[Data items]
········

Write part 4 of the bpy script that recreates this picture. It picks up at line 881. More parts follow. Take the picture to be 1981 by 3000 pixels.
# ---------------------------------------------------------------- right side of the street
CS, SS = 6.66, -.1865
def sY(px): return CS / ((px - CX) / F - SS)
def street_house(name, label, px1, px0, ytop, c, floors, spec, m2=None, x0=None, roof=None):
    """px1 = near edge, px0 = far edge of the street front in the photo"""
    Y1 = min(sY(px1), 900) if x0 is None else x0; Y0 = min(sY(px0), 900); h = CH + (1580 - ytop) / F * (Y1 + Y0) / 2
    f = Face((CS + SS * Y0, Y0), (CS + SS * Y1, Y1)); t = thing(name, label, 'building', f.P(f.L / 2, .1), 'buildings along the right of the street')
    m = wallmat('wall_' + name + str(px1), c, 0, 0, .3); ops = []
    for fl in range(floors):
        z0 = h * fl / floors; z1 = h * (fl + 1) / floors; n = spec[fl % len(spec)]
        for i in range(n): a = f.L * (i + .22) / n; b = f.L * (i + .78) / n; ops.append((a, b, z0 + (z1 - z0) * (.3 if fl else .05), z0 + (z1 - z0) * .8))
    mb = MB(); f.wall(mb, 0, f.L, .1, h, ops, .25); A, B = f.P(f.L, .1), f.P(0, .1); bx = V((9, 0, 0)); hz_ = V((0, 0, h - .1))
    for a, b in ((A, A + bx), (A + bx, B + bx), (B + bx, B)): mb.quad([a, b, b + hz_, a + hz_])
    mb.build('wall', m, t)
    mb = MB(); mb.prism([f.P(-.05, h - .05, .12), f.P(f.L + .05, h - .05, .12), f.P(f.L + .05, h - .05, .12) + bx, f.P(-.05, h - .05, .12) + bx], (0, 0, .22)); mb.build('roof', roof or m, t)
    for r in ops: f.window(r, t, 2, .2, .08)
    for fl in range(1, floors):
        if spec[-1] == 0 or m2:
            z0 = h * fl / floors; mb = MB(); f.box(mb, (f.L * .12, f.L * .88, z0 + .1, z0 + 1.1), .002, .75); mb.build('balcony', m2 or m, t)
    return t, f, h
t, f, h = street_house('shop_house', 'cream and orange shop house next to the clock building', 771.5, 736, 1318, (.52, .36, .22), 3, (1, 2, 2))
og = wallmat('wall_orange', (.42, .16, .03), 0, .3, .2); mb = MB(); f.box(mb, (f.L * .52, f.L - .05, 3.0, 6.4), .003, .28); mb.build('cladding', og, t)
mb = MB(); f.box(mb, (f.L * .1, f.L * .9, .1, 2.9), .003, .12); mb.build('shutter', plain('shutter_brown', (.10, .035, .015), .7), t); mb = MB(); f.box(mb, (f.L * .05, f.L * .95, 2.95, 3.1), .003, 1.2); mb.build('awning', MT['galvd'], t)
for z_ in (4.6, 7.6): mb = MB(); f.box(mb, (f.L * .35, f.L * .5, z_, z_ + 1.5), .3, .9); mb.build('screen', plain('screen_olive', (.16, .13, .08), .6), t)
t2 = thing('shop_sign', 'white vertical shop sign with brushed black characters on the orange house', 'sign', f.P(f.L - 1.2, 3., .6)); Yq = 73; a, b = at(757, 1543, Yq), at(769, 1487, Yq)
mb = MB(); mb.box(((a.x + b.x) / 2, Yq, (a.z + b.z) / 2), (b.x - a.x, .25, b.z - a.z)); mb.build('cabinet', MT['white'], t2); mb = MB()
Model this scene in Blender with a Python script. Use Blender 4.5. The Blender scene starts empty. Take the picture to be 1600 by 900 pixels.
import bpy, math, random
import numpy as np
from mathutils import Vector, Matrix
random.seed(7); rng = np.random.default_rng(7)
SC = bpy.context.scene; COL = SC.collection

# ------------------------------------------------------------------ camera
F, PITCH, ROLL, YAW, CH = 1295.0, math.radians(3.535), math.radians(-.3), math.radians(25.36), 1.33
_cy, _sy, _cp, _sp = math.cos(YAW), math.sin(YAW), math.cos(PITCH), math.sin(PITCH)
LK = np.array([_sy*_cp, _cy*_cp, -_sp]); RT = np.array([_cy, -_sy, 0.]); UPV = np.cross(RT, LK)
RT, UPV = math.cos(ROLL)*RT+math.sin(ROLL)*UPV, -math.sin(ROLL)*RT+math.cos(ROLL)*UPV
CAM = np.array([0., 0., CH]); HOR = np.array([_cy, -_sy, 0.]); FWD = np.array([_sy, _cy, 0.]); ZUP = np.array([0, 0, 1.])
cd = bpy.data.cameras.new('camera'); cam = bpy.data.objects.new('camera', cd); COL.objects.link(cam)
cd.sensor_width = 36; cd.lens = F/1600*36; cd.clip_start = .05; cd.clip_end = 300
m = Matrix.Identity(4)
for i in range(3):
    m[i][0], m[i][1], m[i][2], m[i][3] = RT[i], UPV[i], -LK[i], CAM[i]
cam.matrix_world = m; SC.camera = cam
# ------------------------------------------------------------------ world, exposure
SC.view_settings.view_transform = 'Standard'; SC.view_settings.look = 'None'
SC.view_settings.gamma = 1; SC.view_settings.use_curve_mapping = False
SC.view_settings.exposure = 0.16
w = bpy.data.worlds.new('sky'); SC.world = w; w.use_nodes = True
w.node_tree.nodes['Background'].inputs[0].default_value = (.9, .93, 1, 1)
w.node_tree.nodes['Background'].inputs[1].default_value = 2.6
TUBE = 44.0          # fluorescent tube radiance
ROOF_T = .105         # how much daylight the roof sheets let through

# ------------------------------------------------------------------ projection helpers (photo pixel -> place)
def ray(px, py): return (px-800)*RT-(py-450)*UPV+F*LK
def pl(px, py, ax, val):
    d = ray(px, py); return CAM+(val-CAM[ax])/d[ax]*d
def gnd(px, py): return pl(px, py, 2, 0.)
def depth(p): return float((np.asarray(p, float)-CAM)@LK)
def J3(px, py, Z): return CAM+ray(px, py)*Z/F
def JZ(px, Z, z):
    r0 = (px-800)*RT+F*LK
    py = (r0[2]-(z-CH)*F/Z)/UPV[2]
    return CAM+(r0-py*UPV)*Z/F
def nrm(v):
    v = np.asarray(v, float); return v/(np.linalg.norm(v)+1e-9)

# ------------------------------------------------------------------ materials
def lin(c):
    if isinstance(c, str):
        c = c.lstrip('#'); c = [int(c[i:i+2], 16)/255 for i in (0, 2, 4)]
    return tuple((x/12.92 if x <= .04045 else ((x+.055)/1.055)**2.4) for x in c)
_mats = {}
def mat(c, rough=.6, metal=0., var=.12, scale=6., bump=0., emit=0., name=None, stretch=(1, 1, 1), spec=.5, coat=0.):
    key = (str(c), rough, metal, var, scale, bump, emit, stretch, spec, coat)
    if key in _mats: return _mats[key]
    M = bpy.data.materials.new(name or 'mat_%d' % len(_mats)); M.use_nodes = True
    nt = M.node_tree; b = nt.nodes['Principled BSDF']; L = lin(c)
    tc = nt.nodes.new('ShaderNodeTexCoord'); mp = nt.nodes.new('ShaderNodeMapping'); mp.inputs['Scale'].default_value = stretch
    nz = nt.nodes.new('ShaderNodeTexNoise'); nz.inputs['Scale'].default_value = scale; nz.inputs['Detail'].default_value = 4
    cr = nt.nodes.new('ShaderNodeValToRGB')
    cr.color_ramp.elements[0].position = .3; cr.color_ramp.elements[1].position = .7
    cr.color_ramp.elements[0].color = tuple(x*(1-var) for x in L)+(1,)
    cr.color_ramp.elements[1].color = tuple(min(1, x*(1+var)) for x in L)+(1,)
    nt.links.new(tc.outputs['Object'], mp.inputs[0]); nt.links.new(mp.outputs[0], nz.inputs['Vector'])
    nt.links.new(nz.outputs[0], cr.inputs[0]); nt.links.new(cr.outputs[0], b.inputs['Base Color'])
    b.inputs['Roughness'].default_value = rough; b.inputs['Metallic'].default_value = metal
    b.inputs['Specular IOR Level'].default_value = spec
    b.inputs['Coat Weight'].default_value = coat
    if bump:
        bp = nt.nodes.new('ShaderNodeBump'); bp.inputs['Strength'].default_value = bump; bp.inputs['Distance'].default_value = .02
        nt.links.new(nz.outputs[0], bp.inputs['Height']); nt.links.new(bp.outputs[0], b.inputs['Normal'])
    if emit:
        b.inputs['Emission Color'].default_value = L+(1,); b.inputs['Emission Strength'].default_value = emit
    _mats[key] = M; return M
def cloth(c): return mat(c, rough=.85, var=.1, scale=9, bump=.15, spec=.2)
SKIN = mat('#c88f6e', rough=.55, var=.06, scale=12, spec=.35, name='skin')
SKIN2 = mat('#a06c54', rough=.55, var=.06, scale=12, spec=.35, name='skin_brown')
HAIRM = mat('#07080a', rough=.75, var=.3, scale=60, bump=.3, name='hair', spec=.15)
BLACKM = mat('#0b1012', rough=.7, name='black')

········

Written instruction ▸
Your task is to transcribe only the lines from the line containing "Model this scene" through the line containing "SC = bpy.context.scene; COL = SC.collection", word for word.

Full output ▸
Model this scene in Blender with a Python script. Use Blender 4.5. The Blender scene starts empty. Take the picture to be 1600 by 900 pixels.
import bpy, math, random
import numpy as np
from mathutils import Vector, Matrix
random.seed(7); rng = np.random.default_rng(7)
SC = bpy.context.scene; COL = SC.collection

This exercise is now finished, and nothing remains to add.